> _Exercise aim_:
Return verbatim everything from the first line through the line that contains "T.build('dead_stub', M['bark_apple'], apple, org=base)", and stop there.
+-------+
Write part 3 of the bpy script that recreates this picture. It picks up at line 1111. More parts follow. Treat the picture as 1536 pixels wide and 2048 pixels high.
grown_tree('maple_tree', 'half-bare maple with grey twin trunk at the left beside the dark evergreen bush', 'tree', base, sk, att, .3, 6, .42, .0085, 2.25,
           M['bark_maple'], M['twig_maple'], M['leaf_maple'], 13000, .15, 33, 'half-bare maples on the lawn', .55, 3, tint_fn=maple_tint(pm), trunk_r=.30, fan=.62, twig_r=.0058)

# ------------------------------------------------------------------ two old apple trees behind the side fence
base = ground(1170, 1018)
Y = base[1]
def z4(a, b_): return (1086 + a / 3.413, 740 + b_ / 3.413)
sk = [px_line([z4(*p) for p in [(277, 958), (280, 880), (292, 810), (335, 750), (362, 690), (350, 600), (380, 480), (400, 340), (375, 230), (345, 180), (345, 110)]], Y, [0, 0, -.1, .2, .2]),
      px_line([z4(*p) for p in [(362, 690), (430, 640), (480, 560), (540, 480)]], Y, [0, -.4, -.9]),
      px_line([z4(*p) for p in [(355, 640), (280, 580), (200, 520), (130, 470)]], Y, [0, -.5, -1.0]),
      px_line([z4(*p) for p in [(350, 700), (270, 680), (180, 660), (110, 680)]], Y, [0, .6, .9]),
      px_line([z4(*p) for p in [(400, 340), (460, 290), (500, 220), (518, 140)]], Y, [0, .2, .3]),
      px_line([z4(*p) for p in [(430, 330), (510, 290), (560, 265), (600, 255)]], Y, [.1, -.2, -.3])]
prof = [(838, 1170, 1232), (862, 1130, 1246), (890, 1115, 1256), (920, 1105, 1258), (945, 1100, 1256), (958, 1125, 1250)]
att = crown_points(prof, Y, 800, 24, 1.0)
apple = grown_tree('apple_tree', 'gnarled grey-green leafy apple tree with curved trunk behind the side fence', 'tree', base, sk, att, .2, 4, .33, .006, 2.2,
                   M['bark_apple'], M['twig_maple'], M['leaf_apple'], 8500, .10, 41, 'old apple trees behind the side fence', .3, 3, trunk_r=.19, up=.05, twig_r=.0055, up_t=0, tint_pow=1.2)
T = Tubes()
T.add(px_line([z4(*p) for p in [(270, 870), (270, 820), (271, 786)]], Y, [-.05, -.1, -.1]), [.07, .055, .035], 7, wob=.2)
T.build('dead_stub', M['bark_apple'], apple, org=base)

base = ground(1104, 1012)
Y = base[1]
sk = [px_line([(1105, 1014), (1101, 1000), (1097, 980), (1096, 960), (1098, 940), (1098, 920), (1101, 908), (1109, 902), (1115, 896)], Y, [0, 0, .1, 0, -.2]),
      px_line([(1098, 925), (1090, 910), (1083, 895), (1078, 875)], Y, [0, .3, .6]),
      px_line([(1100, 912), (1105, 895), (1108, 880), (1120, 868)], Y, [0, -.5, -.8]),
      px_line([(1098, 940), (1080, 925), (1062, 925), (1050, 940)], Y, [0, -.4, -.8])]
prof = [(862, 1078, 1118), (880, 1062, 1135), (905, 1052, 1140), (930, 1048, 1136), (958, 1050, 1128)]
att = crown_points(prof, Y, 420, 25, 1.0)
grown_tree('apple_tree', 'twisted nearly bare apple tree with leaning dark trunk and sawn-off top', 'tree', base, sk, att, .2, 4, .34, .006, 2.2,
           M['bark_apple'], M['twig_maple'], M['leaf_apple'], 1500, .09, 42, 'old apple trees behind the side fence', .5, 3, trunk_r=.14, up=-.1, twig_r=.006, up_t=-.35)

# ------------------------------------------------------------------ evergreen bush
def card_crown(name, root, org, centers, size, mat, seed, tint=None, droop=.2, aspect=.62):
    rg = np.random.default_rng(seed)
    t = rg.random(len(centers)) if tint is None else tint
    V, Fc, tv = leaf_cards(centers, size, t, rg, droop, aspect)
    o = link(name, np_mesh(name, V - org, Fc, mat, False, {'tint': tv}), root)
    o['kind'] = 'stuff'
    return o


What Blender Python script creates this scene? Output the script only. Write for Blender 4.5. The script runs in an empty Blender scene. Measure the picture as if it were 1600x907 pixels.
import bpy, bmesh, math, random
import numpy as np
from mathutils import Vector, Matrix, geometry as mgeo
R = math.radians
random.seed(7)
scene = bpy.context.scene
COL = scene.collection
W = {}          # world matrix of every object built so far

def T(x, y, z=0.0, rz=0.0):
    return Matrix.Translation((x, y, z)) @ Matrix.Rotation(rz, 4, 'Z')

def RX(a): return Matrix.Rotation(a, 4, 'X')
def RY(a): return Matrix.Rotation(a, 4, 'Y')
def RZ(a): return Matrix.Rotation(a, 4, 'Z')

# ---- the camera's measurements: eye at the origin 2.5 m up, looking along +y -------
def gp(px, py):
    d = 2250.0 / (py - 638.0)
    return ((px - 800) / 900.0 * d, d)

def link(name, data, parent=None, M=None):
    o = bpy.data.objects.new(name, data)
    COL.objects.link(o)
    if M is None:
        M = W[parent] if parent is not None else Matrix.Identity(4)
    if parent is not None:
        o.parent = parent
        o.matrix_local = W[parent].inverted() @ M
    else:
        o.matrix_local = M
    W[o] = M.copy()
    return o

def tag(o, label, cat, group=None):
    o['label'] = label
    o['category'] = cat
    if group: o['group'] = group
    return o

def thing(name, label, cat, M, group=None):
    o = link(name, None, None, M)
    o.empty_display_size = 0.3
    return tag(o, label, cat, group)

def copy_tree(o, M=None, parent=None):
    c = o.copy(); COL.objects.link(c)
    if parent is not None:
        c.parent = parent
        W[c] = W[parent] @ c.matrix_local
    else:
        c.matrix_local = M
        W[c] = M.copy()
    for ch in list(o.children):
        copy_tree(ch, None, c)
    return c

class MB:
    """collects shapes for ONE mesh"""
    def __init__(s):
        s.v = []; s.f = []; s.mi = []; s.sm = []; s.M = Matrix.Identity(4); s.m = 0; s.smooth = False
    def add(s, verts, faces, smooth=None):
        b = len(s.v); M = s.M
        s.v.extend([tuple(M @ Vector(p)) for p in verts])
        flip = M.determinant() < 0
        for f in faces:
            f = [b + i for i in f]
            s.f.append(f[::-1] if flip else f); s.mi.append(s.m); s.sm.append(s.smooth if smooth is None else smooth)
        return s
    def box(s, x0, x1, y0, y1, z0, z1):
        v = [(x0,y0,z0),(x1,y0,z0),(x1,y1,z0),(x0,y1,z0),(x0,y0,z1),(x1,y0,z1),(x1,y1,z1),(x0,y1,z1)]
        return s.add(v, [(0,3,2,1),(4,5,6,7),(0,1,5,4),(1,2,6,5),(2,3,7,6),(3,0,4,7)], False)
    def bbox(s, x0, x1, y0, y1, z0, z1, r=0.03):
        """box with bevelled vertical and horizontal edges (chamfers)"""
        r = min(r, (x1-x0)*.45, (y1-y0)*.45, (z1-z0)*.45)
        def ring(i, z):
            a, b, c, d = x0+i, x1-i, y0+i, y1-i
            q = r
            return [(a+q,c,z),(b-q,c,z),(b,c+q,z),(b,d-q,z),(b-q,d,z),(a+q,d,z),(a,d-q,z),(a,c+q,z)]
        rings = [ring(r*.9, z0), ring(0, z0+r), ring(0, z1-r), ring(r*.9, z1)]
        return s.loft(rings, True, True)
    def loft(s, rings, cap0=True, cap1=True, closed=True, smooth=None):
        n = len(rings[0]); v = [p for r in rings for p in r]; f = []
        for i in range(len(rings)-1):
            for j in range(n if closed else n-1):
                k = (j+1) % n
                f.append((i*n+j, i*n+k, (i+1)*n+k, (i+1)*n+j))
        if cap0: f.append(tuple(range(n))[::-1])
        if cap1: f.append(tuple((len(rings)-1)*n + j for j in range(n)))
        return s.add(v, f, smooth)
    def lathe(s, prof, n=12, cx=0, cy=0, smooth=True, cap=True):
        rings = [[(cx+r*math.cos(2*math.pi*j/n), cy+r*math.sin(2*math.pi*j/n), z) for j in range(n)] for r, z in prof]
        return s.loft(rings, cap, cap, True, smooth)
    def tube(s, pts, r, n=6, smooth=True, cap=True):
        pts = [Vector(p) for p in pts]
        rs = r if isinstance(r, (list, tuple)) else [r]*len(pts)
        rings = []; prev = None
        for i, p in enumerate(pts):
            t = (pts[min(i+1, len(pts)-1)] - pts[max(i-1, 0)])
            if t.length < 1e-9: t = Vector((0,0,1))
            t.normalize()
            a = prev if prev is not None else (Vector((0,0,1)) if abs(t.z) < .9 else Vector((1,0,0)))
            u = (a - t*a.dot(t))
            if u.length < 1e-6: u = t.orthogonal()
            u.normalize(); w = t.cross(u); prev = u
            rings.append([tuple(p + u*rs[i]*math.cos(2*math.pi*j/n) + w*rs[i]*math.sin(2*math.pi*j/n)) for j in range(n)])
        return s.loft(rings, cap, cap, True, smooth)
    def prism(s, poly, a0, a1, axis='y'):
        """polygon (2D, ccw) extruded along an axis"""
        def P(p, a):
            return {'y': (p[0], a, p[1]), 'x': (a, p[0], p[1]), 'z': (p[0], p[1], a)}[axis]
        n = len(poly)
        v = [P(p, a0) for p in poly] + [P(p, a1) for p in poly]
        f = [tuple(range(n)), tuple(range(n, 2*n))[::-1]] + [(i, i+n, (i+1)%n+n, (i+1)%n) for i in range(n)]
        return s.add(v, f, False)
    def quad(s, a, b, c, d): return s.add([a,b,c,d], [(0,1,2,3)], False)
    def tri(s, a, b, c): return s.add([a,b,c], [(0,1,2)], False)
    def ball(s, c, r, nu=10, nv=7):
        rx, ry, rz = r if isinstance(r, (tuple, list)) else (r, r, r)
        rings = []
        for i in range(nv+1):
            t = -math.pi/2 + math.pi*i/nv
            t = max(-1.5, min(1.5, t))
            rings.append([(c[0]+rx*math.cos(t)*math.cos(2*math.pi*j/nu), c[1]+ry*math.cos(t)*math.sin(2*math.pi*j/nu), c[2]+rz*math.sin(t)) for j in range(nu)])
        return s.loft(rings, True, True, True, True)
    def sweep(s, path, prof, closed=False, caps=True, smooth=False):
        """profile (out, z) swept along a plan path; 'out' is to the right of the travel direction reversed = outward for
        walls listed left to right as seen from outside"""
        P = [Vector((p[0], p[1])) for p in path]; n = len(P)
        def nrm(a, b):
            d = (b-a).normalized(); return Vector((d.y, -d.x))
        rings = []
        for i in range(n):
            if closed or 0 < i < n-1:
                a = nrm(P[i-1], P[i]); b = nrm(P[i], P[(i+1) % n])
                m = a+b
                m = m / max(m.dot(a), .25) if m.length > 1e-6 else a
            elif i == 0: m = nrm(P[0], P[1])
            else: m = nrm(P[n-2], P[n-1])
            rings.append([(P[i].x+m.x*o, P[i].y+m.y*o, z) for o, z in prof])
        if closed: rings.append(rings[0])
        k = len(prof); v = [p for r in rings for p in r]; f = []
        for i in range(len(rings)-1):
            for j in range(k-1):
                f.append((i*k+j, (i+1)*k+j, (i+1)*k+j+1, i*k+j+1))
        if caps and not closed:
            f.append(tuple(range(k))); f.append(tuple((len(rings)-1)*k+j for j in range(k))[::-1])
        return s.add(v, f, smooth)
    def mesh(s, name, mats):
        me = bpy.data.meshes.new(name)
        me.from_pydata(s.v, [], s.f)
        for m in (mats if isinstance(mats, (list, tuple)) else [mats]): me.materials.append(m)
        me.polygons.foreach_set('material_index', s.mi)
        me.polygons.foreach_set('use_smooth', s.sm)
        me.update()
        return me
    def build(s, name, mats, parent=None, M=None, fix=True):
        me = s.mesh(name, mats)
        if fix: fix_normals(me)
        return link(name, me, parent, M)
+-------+
> _Response_:
Write part 3 of the bpy script that recreates this picture. It picks up at line 1111. More parts follow. Treat the picture as 1536 pixels wide and 2048 pixels high.
grown_tree('maple_tree', 'half-bare maple with grey twin trunk at the left beside the dark evergreen bush', 'tree', base, sk, att, .3, 6, .42, .0085, 2.25,
           M['bark_maple'], M['twig_maple'], M['leaf_maple'], 13000, .15, 33, 'half-bare maples on the lawn', .55, 3, tint_fn=maple_tint(pm), trunk_r=.30, fan=.62, twig_r=.0058)

# ------------------------------------------------------------------ two old apple trees behind the side fence
base = ground(1170, 1018)
Y = base[1]
def z4(a, b_): return (1086 + a / 3.413, 740 + b_ / 3.413)
sk = [px_line([z4(*p) for p in [(277, 958), (280, 880), (292, 810), (335, 750), (362, 690), (350, 600), (380, 480), (400, 340), (375, 230), (345, 180), (345, 110)]], Y, [0, 0, -.1, .2, .2]),
      px_line([z4(*p) for p in [(362, 690), (430, 640), (480, 560), (540, 480)]], Y, [0, -.4, -.9]),
      px_line([z4(*p) for p in [(355, 640), (280, 580), (200, 520), (130, 470)]], Y, [0, -.5, -1.0]),
      px_line([z4(*p) for p in [(350, 700), (270, 680), (180, 660), (110, 680)]], Y, [0, .6, .9]),
      px_line([z4(*p) for p in [(400, 340), (460, 290), (500, 220), (518, 140)]], Y, [0, .2, .3]),
      px_line([z4(*p) for p in [(430, 330), (510, 290), (560, 265), (600, 255)]], Y, [.1, -.2, -.3])]
prof = [(838, 1170, 1232), (862, 1130, 1246), (890, 1115, 1256), (920, 1105, 1258), (945, 1100, 1256), (958, 1125, 1250)]
att = crown_points(prof, Y, 800, 24, 1.0)
apple = grown_tree('apple_tree', 'gnarled grey-green leafy apple tree with curved trunk behind the side fence', 'tree', base, sk, att, .2, 4, .33, .006, 2.2,
                   M['bark_apple'], M['twig_maple'], M['leaf_apple'], 8500, .10, 41, 'old apple trees behind the side fence', .3, 3, trunk_r=.19, up=.05, twig_r=.0055, up_t=0, tint_pow=1.2)
T = Tubes()
T.add(px_line([z4(*p) for p in [(270, 870), (270, 820), (271, 786)]], Y, [-.05, -.1, -.1]), [.07, .055, .035], 7, wob=.2)
T.build('dead_stub', M['bark_apple'], apple, org=base)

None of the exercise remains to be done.